Jigging on the road was just Minnie being hyper, and she does have a hard time walking fast enough to keep up with Trump, who is at least one hand taller and has a naturally big swinging walk. I could get her to drop down to a walk for a few strides, but having a fight with her on the road just seemed like a bad idea. The two times she shied were completely understandable, and she doesn't go nuts; she just "starts" for a couple of strides and gets over it quickly. She kind of has ADD, so nothing gets her attention for long.

She's definitely better behaved when she's ridden more often. It was over two weeks, I think, since anyone had been on her; I was supposed to ride her last Tuesday, but J wasn't available. If I could ride Minnie twice a week, we'd both be a lot happier, but for at least the next 5 or 6 weeks, work is insane and I'm lucky if I get once a week.

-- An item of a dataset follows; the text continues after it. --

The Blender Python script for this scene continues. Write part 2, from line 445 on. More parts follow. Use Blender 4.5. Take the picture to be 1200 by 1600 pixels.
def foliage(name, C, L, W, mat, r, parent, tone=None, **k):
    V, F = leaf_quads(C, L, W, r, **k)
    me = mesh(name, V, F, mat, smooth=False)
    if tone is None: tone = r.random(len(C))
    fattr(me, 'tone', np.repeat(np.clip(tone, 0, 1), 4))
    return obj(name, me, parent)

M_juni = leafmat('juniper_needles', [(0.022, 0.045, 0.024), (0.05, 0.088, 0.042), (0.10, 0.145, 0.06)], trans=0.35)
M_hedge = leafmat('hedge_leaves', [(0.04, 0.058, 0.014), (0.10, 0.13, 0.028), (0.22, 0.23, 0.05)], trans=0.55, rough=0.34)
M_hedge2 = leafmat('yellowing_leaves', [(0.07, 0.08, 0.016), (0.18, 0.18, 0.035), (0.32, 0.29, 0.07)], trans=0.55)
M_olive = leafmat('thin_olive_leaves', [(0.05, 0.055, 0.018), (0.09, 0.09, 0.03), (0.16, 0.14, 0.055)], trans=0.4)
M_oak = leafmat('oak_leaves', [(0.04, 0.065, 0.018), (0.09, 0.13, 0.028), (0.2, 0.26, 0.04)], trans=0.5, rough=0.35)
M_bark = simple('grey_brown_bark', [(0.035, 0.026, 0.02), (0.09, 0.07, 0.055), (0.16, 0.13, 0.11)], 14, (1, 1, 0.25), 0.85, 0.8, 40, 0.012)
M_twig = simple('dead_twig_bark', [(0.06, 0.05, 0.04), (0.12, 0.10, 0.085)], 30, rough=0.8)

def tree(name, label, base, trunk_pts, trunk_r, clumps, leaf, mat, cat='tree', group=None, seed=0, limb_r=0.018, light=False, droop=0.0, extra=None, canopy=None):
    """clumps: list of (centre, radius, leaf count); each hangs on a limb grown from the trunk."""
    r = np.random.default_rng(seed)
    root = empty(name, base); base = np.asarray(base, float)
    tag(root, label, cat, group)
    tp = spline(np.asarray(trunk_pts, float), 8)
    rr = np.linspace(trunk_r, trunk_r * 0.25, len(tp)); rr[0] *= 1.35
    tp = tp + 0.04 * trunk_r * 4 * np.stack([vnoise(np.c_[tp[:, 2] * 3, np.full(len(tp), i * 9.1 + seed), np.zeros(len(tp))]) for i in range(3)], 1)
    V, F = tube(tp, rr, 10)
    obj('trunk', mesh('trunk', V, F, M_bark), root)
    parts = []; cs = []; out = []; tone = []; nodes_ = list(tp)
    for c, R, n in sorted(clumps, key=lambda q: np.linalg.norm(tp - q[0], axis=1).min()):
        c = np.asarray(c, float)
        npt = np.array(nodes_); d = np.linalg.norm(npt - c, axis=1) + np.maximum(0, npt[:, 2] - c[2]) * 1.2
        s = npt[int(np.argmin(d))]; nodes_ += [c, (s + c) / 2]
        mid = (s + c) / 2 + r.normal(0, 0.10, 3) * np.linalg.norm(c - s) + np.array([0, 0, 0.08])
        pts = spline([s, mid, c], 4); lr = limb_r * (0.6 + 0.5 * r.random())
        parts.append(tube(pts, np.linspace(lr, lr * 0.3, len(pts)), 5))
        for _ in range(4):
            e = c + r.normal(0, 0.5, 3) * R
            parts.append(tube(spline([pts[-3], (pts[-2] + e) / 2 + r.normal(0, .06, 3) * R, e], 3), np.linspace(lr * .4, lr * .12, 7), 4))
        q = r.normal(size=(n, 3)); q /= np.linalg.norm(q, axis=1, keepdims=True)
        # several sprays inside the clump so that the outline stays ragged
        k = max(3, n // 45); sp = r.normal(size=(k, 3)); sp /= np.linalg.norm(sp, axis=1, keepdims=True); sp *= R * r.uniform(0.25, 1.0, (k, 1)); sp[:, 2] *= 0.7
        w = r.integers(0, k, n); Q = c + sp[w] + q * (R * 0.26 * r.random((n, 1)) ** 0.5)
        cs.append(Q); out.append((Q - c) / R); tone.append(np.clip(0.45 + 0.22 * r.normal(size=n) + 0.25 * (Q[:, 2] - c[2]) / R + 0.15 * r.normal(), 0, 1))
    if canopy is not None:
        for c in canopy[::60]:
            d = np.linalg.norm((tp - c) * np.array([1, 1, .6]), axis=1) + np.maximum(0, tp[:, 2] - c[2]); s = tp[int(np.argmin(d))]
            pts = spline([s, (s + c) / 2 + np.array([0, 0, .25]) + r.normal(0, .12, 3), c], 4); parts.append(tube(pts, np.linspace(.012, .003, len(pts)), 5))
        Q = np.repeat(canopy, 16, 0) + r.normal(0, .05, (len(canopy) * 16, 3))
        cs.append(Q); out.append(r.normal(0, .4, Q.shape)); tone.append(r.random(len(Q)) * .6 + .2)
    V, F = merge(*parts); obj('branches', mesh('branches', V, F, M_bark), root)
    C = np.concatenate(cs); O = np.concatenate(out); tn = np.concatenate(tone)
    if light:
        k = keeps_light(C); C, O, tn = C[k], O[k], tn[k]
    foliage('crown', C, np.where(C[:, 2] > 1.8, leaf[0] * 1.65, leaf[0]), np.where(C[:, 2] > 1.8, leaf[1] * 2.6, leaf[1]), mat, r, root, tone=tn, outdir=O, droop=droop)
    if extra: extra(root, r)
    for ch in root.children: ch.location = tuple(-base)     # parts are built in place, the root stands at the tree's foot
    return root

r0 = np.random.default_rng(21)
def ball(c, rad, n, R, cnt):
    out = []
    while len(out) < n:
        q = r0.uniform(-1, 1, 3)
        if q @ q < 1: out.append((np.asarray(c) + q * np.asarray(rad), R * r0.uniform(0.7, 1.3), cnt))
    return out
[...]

Date: 2007-01-30 07:22 pm (UTC)
From: [identity profile] n5red.livejournal.com
I wasn't talking about being harsh or cruel to Minnie. Just stern and consistent. Which, knowing you, isn't going to happen. She'll look at you with those big eyes and you just won't be able to say "no".

Other than that, it really sounds like she needs to burn of energy.

Date: 2007-01-30 09:05 pm (UTC)
From: [identity profile] quietann.livejournal.com
snicker. Stern and consistent, no. But I am certainly much more assertive with her now than I was when I started riding her.

The bridling issue is a particular challenge because I'm short and she can easily get her nose high enough so I can barely reach it. She's 15.1 hands but has a fairly upright neck for a TB. And I am, um, barely 15.1 hands myself! There's a reason I like small horses/large ponies.

Yes, Minnie needs a *lot* more work. But she'd spent quite a long time as a pasture pet because she was really too lame to ride. Then J got her hocks injected (she lacks fluid in the joint capsules, which is why she was lame) and now she's sound enough for flat work. I think she actually likes to work, but getting her from standing around munching hay to tacked up and ready to roll takes some doing. Once I'm up and she's gotten over whatever initial overenthusiasm she has, she's lovely to ride and very responsive.

In the kill 'em with kindness department, I know a couple of her favorite itchy spots that can be reached from atop her, so maybe I'll give her some scritches when she's being a good girl.